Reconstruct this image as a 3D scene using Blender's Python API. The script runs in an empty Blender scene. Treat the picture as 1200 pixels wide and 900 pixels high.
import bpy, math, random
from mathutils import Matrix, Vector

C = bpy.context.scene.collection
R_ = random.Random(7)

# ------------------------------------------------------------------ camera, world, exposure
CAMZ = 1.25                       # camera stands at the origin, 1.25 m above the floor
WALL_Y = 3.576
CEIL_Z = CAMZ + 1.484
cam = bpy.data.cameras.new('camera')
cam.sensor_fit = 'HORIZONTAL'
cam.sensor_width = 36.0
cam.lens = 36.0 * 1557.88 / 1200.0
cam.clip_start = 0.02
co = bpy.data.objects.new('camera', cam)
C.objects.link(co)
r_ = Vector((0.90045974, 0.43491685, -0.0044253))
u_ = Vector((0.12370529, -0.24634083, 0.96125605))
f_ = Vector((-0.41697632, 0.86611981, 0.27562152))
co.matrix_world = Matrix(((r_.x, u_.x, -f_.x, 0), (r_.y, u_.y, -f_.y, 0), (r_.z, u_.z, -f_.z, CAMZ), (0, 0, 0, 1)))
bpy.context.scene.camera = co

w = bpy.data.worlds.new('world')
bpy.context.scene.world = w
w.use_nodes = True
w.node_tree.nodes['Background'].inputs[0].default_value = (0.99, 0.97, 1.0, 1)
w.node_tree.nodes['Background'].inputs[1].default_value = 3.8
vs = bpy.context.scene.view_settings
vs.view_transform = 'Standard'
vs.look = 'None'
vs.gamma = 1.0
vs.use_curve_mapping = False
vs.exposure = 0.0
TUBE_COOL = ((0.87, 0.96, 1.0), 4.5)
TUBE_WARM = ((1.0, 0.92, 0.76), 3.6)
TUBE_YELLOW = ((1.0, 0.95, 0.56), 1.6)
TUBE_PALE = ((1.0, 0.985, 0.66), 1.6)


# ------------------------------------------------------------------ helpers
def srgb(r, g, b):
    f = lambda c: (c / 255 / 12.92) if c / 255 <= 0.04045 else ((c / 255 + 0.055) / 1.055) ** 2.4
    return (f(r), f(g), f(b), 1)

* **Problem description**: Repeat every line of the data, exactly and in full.

* **Completed task**:
Reconstruct this image as a 3D scene using Blender's Python API. The script runs in an empty Blender scene. Treat the picture as 1200 pixels wide and 900 pixels high.
import bpy, math, random
from mathutils import Matrix, Vector

C = bpy.context.scene.collection
R_ = random.Random(7)

# ------------------------------------------------------------------ camera, world, exposure
CAMZ = 1.25                       # camera stands at the origin, 1.25 m above the floor
WALL_Y = 3.576
CEIL_Z = CAMZ + 1.484
cam = bpy.data.cameras.new('camera')
cam.sensor_fit = 'HORIZONTAL'
cam.sensor_width = 36.0
cam.lens = 36.0 * 1557.88 / 1200.0
cam.clip_start = 0.02
co = bpy.data.objects.new('camera', cam)
C.objects.link(co)
r_ = Vector((0.90045974, 0.43491685, -0.0044253))
u_ = Vector((0.12370529, -0.24634083, 0.96125605))
f_ = Vector((-0.41697632, 0.86611981, 0.27562152))
co.matrix_world = Matrix(((r_.x, u_.x, -f_.x, 0), (r_.y, u_.y, -f_.y, 0), (r_.z, u_.z, -f_.z, CAMZ), (0, 0, 0, 1)))
bpy.context.scene.camera = co

w = bpy.data.worlds.new('world')
bpy.context.scene.world = w
w.use_nodes = True
w.node_tree.nodes['Background'].inputs[0].default_value = (0.99, 0.97, 1.0, 1)
w.node_tree.nodes['Background'].inputs[1].default_value = 3.8
vs = bpy.context.scene.view_settings
vs.view_transform = 'Standard'
vs.look = 'None'
vs.gamma = 1.0
vs.use_curve_mapping = False
vs.exposure = 0.0
TUBE_COOL = ((0.87, 0.96, 1.0), 4.5)
TUBE_WARM = ((1.0, 0.92, 0.76), 3.6)
TUBE_YELLOW = ((1.0, 0.95, 0.56), 1.6)
TUBE_PALE = ((1.0, 0.985, 0.66), 1.6)


# ------------------------------------------------------------------ helpers
def srgb(r, g, b):
    f = lambda c: (c / 255 / 12.92) if c / 255 <= 0.04045 else ((c / 255 + 0.055) / 1.055) ** 2.4
    return (f(r), f(g), f(b), 1)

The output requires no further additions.